11 comments

  • nijave 15 minutes ago

    Not sure relying on a bunch of various VCS to stay online is necessarily a great approach either.

    I think go is also a little more amenable to source library distribution since there's a pretty broad pure go ecosystem. For interpreted languages, a lot of performance sensitive stuff tends to be offloaded to arbitrary compiled languages so you end up needing a bunch of different toolchains to get everything working. A statically linked binary library is a useful abstraction layer.

  • tikkabhuna an hour ago

    There’s no perfect solution here. Publishing to a separate registry can survive a Git repo rename, migration or deletion. Locking into a Git host seems undesirable. By separating VCS and registry they can offer different feature sets. There’s also nothing stopping someone from publishing to multiple registries.

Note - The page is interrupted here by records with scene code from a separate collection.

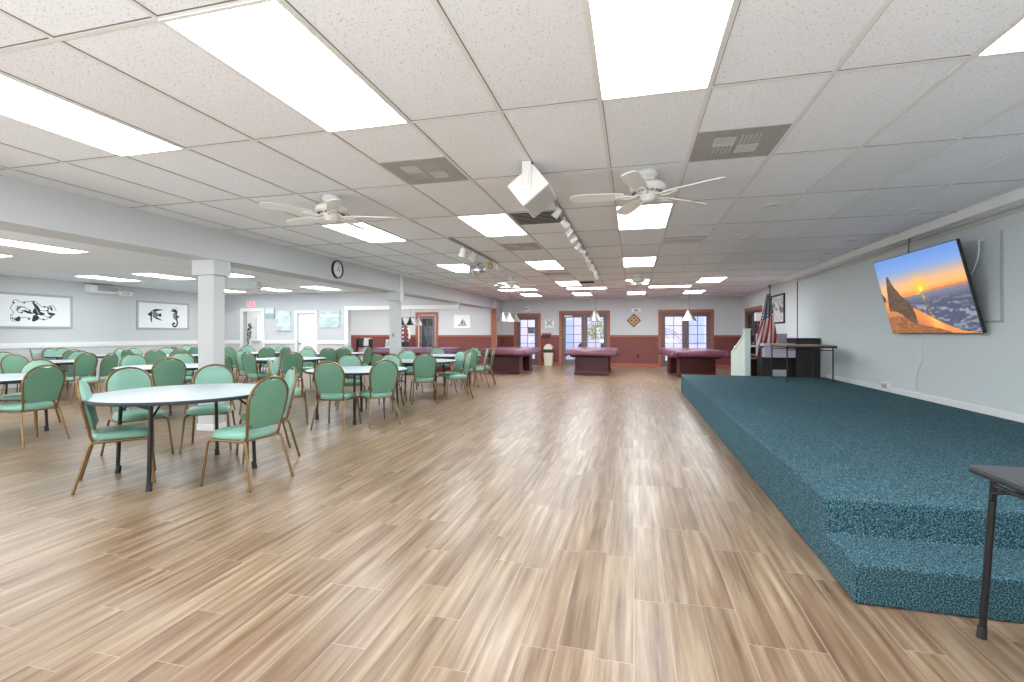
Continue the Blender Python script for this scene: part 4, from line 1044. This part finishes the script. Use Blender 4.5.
# flag
t = thing('flag_stand', 'furled striped flag with stars on a floor pole behind the stage', 'flag', (3.02, 12.05, 0))
MB().lathe([(.001, 0), (.16, 0), (.16, .02), (.1, .05), (.03, .07), (.025, .1)], 24).build('base', M['gold'], t, smooth=True)
MB().tube([(0, 0, .05), (0, 0, 2.3)], .013, 10).build('pole', M['orgwood'], t, smooth=True)
MB().lathe([(.001, 2.3), (.022, 2.31), (.012, 2.33), (.03, 2.36), (.034, 2.38), (.012, 2.41), (.001, 2.43)], 14).build('finial', M['gold'], t, smooth=True)
def flagpos(u, v):
    z = 2.2-1.42*v-.16*v*(1-abs(u-.5)*2)*.5+.12*v*u
    wd = .08+.36*min(1, v*1.25)
    return (-.03-wd*.62+u*wd, -.05-.05*math.sin(u*13)*(.3+v), z)
def flagcol(u, v):
    if v < .44-.10*u:
        a, b = (u*5) % 1-.5, (v*22+(int(u*5) % 2)*.5) % 1-.5
        return (236, 238, 240) if abs(a)+abs(b) < .34 else (42, 50, 78)
    return (176, 44, 54) if int((u*1.25+v*.55)*6.6) % 2 == 0 else (238, 230, 224)
fl = paint('flag_cloth', t, 60, 90, flagpos, flagcol, M['cloth'])
so = fl.modifiers.new('thickness', 'SOLIDIFY'); so.thickness = .004
# organ, bench, cabinet behind the stage
t = thing('organ', 'black upright organ with lilac-white keyboards behind the stage table', 'organ', (3.28, 11.85, 0))
MB().bb(.12, .56, -.36, .34, 0, 1.16).build('end_panel', M['organ'], t, bevel=.01)
MB().bb(-.5, .12, -.1, .34, .0, 1.02).build('case', M['organ'], t, bevel=.01)
MB().bb(.1, .58, -.38, .36, 1.16, 1.2).build('lid', M['black'], t, bevel=.008)
MB().bb(-.52, .1, -.36, -.02, 1.02, 1.08).build('music_top', M['lilac'], t, bevel=.01)
MB().bb(-.5, .1, -.37, -.1, .78, .98).build('keyboard', M['lilac'], t, bevel=.004)
MB().bb(-.46, .08, -.3, -.1, .98, 1.01).build('upper_keyboard', M['lilac'], t, bevel=.004)
MB().bb(-.52, .12, .30, .345, 1.02, 1.30).build('music_desk', M['lilac'], t, bevel=.006)
MB().bb(-.28, .0, -.12, -.1, .05, .5).build('kick_panel', M['lilac'], t)
t = thing('paper_shelf', 'brown wooden stand with white shelves left of the organ', 'shelf', (2.86, 12.55, 0))
MB().bb(-.22, -.19, -.2, .2, 0, 1.0).bb(.19, .22, -.2, .2, 0, 1.0).build('side_panel', M['orgwood'], t, bevel=.004)
for z in (.98, .78, .7): MB().bb(-.26, .26, -.24, .22, z, z+.035).build('shelf_board', M['lilac'], t, bevel=.004)
MB().bb(-.19, .19, .16, .19, 0, .98).build('back_panel', M['orgwood'], t)
t = thing('white_desk', 'low white desk with dark knee space behind the railing post', 'desk', (2.95, 13.6, 0))
MB().bb(-.34, .3, -.3, .3, .92, .97).build('desk_top', M['lilac'], t, bevel=.006)
MB().bb(-.33, -.05, -.28, .28, .58, .92).build('drawer_box', M['white'], t, bevel=.006)
for sx in (-.31, .27): MB().bb(sx-.025, sx+.025, -.28, .28, 0, .92).build('leg', M['orgwood'], t, bevel=.004)
MB().bb(-.29, .25, .1, .26, .12, .56).build('back_panel', M['black'], t)
MB().bb(-.29, .25, -.26, .1, .16, .2).build('foot_shelf', M['lilac'], t)
# trash bin
t = thing('trash_bin', 'beige dome-top trash bin with dark liner by the far wall', 'trash bin', (-3.28, 19.02, 0))
MB().rings([[(sx*a, sy*b, z) for sx, sy in ((-1, -1), (1, -1), (1, 1), (-1, 1))] for a, b, z in ((.15, .13, 0), (.185, .16, .55))]).build('bin_body', M['beige'], t, bevel=.03)
MB().rings([[(sx*.195, sy*.17, z) for sx, sy in ((-1, -1), (1, -1), (1, 1), (-1, 1))] for z in (.53, .68)]).build('liner', M['bag'], t, bevel=.03)
d = MB(); d.prism([(.185*math.cos(a), .66+.22*math.sin(a)) for a in [PI*k/14 for k in range(15)]], lambda p: (p[0], -.16, p[1]), lambda p: (p[0], .16, p[1])); d.build('dome_lid', M['beige'], t, bevel=.01)
# alcove: magazine rack, picture frame, box, clothes
t = thing('magazine_rack', 'dark rack of magazines standing at the wide opening', 'magazine rack', (-9.15, 15.1, 0))
MB().bb(-.24, .24, .1, .12, 0, 1.16).build('back_panel', M['pewter'], t)
for sx in (-.25, .235): MB().bb(sx, sx+.015, -.12, .12, 0, 1.1).build('side_frame', M['black'], t)
for j, z in enumerate((.3, .58, .86)):
    MB().bb(-.23, .23, -.12, .1, z-.02, z).build('shelf', M['black'], t)
mags = [('magwhite', -.12, 'white'), ('magpink', .1, 'pink'), ('magpink', -.12, 'pink'), ('magwhite', .1, 'white'), ('magblack', -.12, 'black'), ('magwhite', .1, 'white')]
for k, (m, dx, nm) in enumerate(mags):
    z = (.3, .58, .86)[k//2]; row = ('bottom', 'middle', 'top')[k//2]
    o = MB().box((0, 0, .14), (.225, .02, .27), Matrix.Rotation(math.radians(-12), 3, 'X')).build('magazine', M[m], None, bevel=.002)
    o.location = (-9.15+dx*1.04, 15.1-.02, z+.004); tag(o, '%s magazine standing in the %s tier of the rack, %s side' % (nm, row, 'left' if dx < 0 else 'right'), 'magazine', 'magazines in the rack')
t = thing('leaning_photo', 'small white-framed teal photo standing on the alcove pool table', 'picture', (-8.35, 15.35, .802))
Rx = Matrix.Rotation(math.radians(-10), 3, 'X')
MB().box((0, 0, .145), (.22, .02, .28), Rx).build('picture_frame', M['white'], t, bevel=.003); MB().box(Rx @ Vector((0, -.012, 0))+Vector((0, 0, .145)), (.15, .004, .2), Rx).build('print', M['teal'], t)
t = thing('paper_box', 'small white open box on the alcove pool table', 'box', (-8.02, 15.35, .802))
MB().bb(-.11, .11, -.08, .08, 0, .01).bb(-.11, .11, -.08, -.07, .01, .16).bb(-.11, .11, .07, .08, .01, .16).bb(-.11, -.1, -.07, .07, .01, .16).bb(.1, .11, -.07, .07, .01, .16).build('box_body', M['white'], t); MB().bb(-.08, .08, -.05, .05, .01, .19).build('papers', M['paper'], t)
t = thing('clothes_stand', 'stand hung with a red patterned top and dark trousers beside the dark door', 'clothes stand', (-8.72, 17.3, 0))
MB().tube([(0, 0, .02), (0, 0, 1.6)], .015, 8).build('pole', M['black'], t, smooth=True); MB().lathe([(.001, 0), (.2, 0), (.2, .02), (.03, .04)], 20).build('base', M['black'], t, smooth=True)
def plaidcol(u, v):
    a, b = int(u*14) % 3, int(v*12) % 3
    return (130, 52, 56) if (a+b) % 3 == 0 else ((206, 196, 196) if a == 1 and b != 1 else (70, 62, 66))
def coat(u, v):
    a = 2*PI*u; w = .2*math.sqrt(max(.02, 1-((v-.5)/.5)**2)) if v > .5 else .2-.02*(.5-v)
    return (math.cos(a)*w, math.sin(a)*w*.6, .98+.66*v)
paint('patterned_top', t, 42, 30, coat, plaidcol, M['cloth'])
for sx in (-.08, .08): MB().tube([(sx, 0, 1.0), (sx*1.05, 0, .6), (sx*1.1, 0, .25)], [.09, .08, .07], 12).build('trouser_leg', M['denim'], t, smooth=True)
MB().tube([(.18, 0, 1.5), (.23, -.02, 1.3), (.24, -.06, 1.08)], [.05, .045, .035], 10).build('sleeve', M['beige'], t, smooth=True)
t = thing('switch_plate', 'small dark switch plate on the slim far column', 'switch', (-5.48, 10.30, 1.26))
MB().bb(-.035, .035, -.008, 0, -.05, .05).build('plate', M['vent'], t, bevel=.002); MB().bb(-.008, .008, -.014, -.008, -.015, .015).build('toggle', M['ventdark'], t)
tag(MB().bb(XB1, XB1+.04, 10.36, 10.46, 2.05, CZ).build('conduit', M['white'], bevel=.004), 'white vertical conduit down the beam above the slim column', 'conduit')

# ---------------------------------------------------------------- outside the far doors
struct('ground', MB().bb(-16, 14, YF+.17, 40, -.2, -.02), M['patio'])
struct('wall_neighbour', MB().bb(-9, 9, 25.5, 25.8, -.02, 4.2), M['ext'])
for x, z0, z1 in ((-3.6, .0, 2.0), (2.9, .8, 2.1), (.2, 0, 2.1)):
    struct('trim_18', MB().bb(x-.5, x+.5, 25.44, 25.5, z0, z1), M['extblue'])
def palm(loc, label, mat, n, L, h):
    t = thing('palm_plant', label, 'plant', loc)
    MB().tube([(0, 0, 0), (.03, 0, h*.5), (0, 0, h)], [.06, .05, .04], 8).build('trunk', M['orgwood'], t, smooth=True)
    k = MB()
    for q in range(n):
        a = 2*PI*q/n+.3*random.random(); d = Vector((math.cos(a), math.sin(a), 0)); el = random.uniform(.2, 1.1); prev = None
        sp = [Vector((0, 0, h))+d*L*s*math.cos(el*(1-s*.6))+Vector((0, 0, L*(math.sin(el)*s-.7*s*s))) for s in [i/8 for i in range(9)]]
        k.tube(sp, .008, 4)
        nrm = Vector((-d.y, d.x, 0))
        for i in range(1, 9):
            for sg in (-1, 1):
                b = sp[i]; e = b+nrm*sg*.2*(1-.06*i)+d*.1+Vector((0, 0, -.07)); wv = d*.014
                k.rings([[b-wv, b+wv, b+wv+Vector((0, 0, .003)), b-wv+Vector((0, 0, .003))], [e-wv*.2, e+wv*.2, e+wv*.2+Vector((0, 0, .002)), e-wv*.2+Vector((0, 0, .002))]])
    k.build('fronds', mat, t)
palm((.95, 21.8, -.02), 'palm seen through the left leaf of the right french doors', M['leaf'], 9, 1.0, 1.4)
t = thing('shrub', 'yellow-green shrub seen through the left french doors', 'plant', (-1.5, 23.6, -.02))
k = MB()
for q in range(260):
    a, b = random.uniform(0, 2*PI), math.acos(random.uniform(-.3, 1)); r = .75*random.uniform(.6, 1)
    p = Vector((r*math.sin(b)*math.cos(a), r*math.sin(b)*math.sin(a), 1.2+r*math.cos(b)*1.1)); k.box(p, (.13, .05, .008), Euler((random.random()*3, random.random()*3, random.random()*3)).to_matrix())
k.build('leaves', M['leafy'], t); MB().tube([(0, 0, 0), (.02, .02, .6), (0, 0, 1.2)], [.05, .04, .03], 8).build('stem', M['orgwood'], t, smooth=True)
def patio_chair(loc, rz, label):
    t = thing('patio_chair', label, 'chair', loc, rz, 'patio chairs outside')
    MB().bb(-.27, .27, -.26, .26, .38, .45).build('seat', M['extdark'], t, bevel=.02)
    k = MB(); pl = [(.27*math.cos(a), .45+.48*math.sin(a)) for a in [PI*q/16 for q in range(17)]]
    k.prism(pl, lambda p: (p[0], .24, p[1]), lambda p: (p[0], .29, p[1])); k.build('backrest', M['extdark'], t, bevel=.01)
    for sx in (-.23, .23):
        for sy in (-.22, .22): MB().tube([(sx, sy, .38), (sx*1.05, sy*1.05, 0)], .018, 8).build('leg', M['extdark'], t, smooth=True)
patio_chair((-2.05, 21.2, -.02), .5, 'dark patio chair outside the left french doors, behind the door knob')
patio_chair((-1.3, 21.6, -.02), -.4, 'dark patio chair outside the left french doors, right pane')
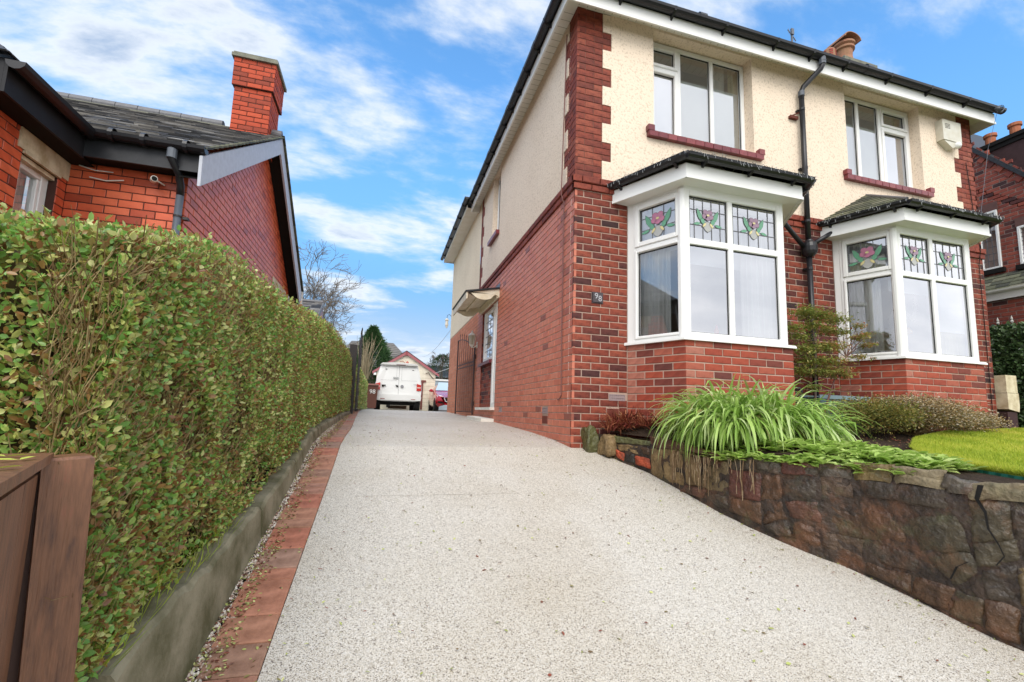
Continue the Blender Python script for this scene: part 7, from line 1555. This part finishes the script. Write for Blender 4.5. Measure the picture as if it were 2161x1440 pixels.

      chickensong 14 minutes ago

      FWIW, Go provides a mechanism to abstract the import source, so you can use a vanity domain under your control that resolves to your host of choice.

      klntsky 41 minutes ago

      The almost perfect solution is Nix

        NewJazz 21 minutes ago

        Why almost?

        iririririr 34 minutes ago

        if you mean nix the state declaration, it is a ilusion. when you have packge for debian 12... you just install it. when you have debian 13, you need the package for debian 13 and there's no way around it. nix lies that you don't have to worry about all that. which is only as true as is true with packages. if you can replace -12 with -13 in a non nix setup, your nix "package x" will still work. otherwise you will have to deal with it, just with more layers.

        if you mean nixos, that's just starting yet another distro maintenance issue from scratch

          tiffanyh 18 minutes ago

          I’m super interested. Y your comment about nix but am not following your example.

          Would you mind elaborating why (presumably) nixos (since you gave a Debian example), doesn’t help with this.

  • kibwen an hour ago

    Maybe everyone else is too young to remember left-pad, but in the wake of left-pad everyone learned that one of the primary selling points of dedicated dependency repositories is that they can refuse to support "unpublishing" a dependency, which is not a guarantee that Github (or any other popular forge) makes.

      chickensong 7 minutes ago

      > Maybe everyone else is too young to remember left-pad

      It wasn't that long ago...

  • arcatek an hour ago

    Packages are typically different once published than they were inside their original repositories. Call it transpilation, build, compilation, packaging, etc, most popular projects require some level of support for dynamic code execution before reaching their usable state.

    As much as I'd have liked Git to be a viable option compared to centralized registries, last couple of years demonstrated running arbitrary commands during install is too much of a risk for it to work at scale.

      AlotOfReading an hour ago

         ...most popular projects require some level of support for dynamic code execution before reaching their usable state.
      
      None of your examples require arbitrary script execution. You can specify them all declaratively, like Bazel forces you to do. I don't think that package managers should be doing the job of a build system though.